Friday, May 3, 2024

To Christians and other interested readers

Posted

In the days immediately following the death of Martin Luther King Jr., the city of Washington D.C. was in chaos. People poured into the streets with their anger, frustration and deep grief. For white people living in the suburbs, as I was, it could have been an opportunity for deep compassion and lament for our African American neighbors. Instead, for many, there was resentment.  After all, the anger and the frustration of African Americans we saw on TV seemed to be directly pointing at us. As a child, I heard confounded responses from adults around me. “I never oppressed anybody. I never owned slaves. Why are they mad at me?”  Of course, these claims were born of fear and defensiveness. We simply were not willing to enter the deep suffering of our neighbors, especially when we needed to guard our own innocence.
I think of that time because of its similarity with our response to the rise of “Wokeness” in our culture. Wokeness evokes the same discomfort, the same hostility the same defensiveness we felt long ago.  What I want to suggest is that in an era of Wokeness and our discomfort with it, the Church is being given yet another chance to let go of our defensiveness and to come home to a pattern of Christian life that, of late, we seem to have forsaken.
In his very first public pronouncement, Jesus says “Repent! For the kingdom of God has come near.” What is the call to repentance except a wakeup call for us to realize that we are missing the blessing of the kingdom by going in the wrong direction, with the wrong assumptions, with the wrong idea of what the world is really like. “Wake up! Turn around.” This is the first thing we hear from our Lord, Jesus. Somehow, we have come to think that Jesus’ words no longer apply to us. But repentance has always been at the center of the Christian life.  And with it, contrition, that feeling we get when we realize our participation in something wrong and want to repent of it at once.
Take Peter. After saving his own skin by denying Jesus, Peter is ‘woke’ in a most traditional way, by the crowing of the rooster.

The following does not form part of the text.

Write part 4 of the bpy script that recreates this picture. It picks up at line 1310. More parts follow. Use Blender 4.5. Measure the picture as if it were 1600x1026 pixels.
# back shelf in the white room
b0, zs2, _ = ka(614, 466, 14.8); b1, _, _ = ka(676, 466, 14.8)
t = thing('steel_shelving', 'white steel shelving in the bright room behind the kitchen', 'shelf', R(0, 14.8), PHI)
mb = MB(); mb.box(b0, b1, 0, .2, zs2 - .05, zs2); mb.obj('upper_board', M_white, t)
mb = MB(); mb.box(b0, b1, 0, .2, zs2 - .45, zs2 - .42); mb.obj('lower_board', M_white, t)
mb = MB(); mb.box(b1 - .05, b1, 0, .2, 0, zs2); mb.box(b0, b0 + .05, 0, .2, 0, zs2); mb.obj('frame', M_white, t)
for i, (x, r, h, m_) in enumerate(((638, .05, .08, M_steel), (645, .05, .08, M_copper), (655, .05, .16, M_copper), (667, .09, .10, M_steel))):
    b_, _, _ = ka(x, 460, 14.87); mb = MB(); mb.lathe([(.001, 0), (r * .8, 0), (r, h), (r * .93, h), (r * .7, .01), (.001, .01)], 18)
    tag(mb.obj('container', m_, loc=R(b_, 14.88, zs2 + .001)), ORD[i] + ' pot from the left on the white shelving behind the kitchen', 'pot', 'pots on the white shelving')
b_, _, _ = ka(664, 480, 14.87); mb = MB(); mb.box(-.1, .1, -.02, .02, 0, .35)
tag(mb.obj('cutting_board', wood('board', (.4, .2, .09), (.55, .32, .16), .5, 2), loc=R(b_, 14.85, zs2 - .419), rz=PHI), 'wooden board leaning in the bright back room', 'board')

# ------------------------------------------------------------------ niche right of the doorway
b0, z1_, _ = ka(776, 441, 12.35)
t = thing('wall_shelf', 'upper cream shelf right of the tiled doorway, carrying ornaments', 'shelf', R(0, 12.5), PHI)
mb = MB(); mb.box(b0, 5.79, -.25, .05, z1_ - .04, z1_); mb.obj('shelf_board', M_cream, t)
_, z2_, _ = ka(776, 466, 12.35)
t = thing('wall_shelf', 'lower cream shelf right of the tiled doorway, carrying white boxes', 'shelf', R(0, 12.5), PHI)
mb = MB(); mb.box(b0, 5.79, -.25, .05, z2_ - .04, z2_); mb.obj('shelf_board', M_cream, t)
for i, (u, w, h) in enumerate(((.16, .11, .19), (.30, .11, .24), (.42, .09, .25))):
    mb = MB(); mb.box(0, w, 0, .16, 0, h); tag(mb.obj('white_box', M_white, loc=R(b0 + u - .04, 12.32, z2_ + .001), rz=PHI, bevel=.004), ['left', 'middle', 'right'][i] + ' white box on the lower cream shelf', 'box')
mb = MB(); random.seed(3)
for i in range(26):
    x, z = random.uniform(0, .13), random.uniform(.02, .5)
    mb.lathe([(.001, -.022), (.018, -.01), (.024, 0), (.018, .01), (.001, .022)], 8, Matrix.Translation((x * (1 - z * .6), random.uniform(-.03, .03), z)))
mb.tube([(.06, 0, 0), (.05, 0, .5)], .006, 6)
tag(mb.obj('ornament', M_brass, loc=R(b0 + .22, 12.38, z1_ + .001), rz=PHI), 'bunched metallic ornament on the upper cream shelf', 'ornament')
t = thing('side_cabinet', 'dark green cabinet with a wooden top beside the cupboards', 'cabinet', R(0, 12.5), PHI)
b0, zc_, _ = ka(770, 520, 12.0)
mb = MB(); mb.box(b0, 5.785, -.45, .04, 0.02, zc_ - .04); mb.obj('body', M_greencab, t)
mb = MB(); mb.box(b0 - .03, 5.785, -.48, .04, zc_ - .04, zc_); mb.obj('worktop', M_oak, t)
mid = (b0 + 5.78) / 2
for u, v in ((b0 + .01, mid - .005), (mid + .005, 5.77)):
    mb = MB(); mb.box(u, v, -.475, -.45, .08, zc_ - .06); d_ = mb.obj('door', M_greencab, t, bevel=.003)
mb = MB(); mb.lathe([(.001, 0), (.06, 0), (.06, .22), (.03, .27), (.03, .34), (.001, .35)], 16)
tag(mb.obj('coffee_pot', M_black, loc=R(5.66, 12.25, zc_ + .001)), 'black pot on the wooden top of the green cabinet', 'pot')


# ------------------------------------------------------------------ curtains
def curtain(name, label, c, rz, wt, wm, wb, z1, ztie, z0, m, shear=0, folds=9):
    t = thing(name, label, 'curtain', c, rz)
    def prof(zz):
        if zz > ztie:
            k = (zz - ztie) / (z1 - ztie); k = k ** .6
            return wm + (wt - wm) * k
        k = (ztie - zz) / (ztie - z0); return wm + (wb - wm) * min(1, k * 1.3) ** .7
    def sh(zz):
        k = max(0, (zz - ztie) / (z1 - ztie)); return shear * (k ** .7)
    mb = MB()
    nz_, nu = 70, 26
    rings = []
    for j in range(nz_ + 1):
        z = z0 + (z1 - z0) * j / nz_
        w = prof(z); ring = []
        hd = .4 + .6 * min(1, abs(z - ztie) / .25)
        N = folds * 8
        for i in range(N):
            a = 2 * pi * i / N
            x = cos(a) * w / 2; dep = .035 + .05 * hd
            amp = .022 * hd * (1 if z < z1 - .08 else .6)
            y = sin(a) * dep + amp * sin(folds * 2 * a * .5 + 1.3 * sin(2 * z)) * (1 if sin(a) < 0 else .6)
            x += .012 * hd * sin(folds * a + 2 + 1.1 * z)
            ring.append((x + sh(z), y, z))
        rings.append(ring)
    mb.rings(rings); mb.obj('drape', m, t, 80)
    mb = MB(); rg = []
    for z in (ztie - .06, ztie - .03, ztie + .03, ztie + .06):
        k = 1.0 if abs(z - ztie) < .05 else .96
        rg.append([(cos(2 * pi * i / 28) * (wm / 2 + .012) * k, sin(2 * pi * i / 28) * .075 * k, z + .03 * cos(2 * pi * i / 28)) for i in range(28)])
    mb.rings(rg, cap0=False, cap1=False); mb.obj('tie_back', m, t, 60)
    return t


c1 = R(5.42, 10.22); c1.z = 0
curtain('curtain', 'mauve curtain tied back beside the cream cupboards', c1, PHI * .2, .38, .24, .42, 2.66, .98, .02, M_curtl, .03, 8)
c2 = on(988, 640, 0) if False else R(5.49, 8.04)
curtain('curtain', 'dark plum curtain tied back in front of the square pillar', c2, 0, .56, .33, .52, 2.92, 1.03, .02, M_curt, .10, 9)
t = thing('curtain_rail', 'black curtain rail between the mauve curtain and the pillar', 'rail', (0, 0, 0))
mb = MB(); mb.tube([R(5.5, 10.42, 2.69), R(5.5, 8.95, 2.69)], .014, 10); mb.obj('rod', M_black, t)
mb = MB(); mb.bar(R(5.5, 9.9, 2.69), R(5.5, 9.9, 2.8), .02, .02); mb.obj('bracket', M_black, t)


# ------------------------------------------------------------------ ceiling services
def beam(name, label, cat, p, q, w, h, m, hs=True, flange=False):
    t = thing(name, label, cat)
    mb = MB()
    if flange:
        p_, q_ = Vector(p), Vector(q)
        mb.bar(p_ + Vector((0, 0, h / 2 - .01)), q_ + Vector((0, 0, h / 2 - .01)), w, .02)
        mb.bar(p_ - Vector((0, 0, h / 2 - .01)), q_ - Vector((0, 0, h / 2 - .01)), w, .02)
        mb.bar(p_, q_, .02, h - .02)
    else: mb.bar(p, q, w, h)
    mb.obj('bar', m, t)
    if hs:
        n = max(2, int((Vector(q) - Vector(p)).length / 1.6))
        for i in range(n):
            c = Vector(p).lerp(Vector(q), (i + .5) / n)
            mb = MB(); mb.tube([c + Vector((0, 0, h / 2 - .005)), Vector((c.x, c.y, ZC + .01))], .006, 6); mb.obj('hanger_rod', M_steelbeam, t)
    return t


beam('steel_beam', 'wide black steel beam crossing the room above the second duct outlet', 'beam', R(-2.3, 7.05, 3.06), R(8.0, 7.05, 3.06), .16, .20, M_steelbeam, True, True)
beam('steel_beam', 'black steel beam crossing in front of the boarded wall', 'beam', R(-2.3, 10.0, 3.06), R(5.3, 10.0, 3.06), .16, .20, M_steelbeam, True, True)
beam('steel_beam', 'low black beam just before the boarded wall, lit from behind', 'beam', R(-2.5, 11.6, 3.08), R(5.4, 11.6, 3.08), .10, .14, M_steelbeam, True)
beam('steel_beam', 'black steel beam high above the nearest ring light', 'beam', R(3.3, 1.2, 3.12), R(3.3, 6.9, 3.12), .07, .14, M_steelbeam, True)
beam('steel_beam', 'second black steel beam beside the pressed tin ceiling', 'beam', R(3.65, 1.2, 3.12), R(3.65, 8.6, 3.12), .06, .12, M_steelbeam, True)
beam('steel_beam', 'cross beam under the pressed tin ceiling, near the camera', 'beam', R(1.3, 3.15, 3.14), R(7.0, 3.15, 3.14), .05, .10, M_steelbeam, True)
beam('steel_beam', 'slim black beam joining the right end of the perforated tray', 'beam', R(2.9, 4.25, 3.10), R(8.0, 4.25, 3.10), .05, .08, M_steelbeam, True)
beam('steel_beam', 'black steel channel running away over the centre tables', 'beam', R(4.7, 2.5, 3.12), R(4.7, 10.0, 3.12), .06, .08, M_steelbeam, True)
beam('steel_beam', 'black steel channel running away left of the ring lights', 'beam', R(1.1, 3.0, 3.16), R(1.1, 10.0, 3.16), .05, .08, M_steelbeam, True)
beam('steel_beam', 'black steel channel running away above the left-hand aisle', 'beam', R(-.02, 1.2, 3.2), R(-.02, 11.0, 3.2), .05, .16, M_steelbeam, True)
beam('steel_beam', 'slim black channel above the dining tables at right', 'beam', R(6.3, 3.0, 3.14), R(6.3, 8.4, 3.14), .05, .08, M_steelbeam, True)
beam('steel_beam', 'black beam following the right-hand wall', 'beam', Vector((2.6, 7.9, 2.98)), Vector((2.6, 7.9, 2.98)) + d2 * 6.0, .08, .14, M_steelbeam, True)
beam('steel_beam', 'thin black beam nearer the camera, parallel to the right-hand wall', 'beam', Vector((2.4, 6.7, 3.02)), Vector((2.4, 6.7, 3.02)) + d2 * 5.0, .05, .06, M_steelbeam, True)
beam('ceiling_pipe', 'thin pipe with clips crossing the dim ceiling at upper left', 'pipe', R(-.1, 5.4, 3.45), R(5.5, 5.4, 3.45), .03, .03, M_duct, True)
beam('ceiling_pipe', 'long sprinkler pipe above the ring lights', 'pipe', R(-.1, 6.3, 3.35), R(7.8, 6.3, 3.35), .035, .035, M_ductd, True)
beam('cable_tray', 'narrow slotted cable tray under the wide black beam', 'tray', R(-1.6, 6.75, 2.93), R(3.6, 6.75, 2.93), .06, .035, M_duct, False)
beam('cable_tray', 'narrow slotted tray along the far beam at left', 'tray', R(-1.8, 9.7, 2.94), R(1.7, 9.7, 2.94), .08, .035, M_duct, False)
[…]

Hearing it, he wakes up to his own complicity with those who tormented Jesus.  This is a painful awakening, driving Peter to go out and weep bitterly.  As anyone who has ever had to face their own failings can testify, we would much rather live in denial than to have our failings revealed. But folks, confronting our failings, waking up to our sin is exactly the event God continues to want for us, not for judgement and condemnation, but for mercy, forgiveness and new life, all delicious fruits of the Gospel.
Or take Paul. He was on his way to Damascus to arrest and bring to trial the followers of Jesus. He was going there knowing that he was doing the will of God. But he was awakened from his dreams of threats and murder by the appearance of the risen Jesus and suddenly realized that what he knew to be God’s desire was nothing of the sort. Those he persecuted suddenly became the very neighbors he was called to love. He would say “For the commandments…are summed up in this word: ‘You shall love your neighbor as yourself. Besides this you know that the hour has come for you to wake from sleep. For salvation is nearer to us now than when we first believed”.  Wake up! Love your neighbor! See the salvation that is so near to them and to you, for your salvation and that of your neighbor are inextricably bound together. Thus, Paul becomes the very spokesman of wokeness.  Indeed, the rest of his life and ministry is a continual retelling of his wokeness, in all its pain and glory, as a wakeup call to the Church.
We think that our neighbors who are calling us to wake up just want us to feel bad about our history, our culture, our commitments. But no, these are the voices of people who have seen what we have not been willing to see, have suffered what we have not been willing to suffer, have wept when we have not been willing to weep. Such voices echo the scriptural witness that calls us to clarity about the reality of our situation when we are oblivious to complicity in the suffering of others and of ourselves. If we have ears to hear, they are the rooster crowing, the flashing vision of Jesus, the prophet announcing the kingdom. They beseech us to go through the painful process of repentance and contrition to arrive at the joy of mercy, forgiveness and reconciliation. Do not be angry at the voices that call to us “Wake up!” They are calling us to the very heart of the promise of God. They are calling us home.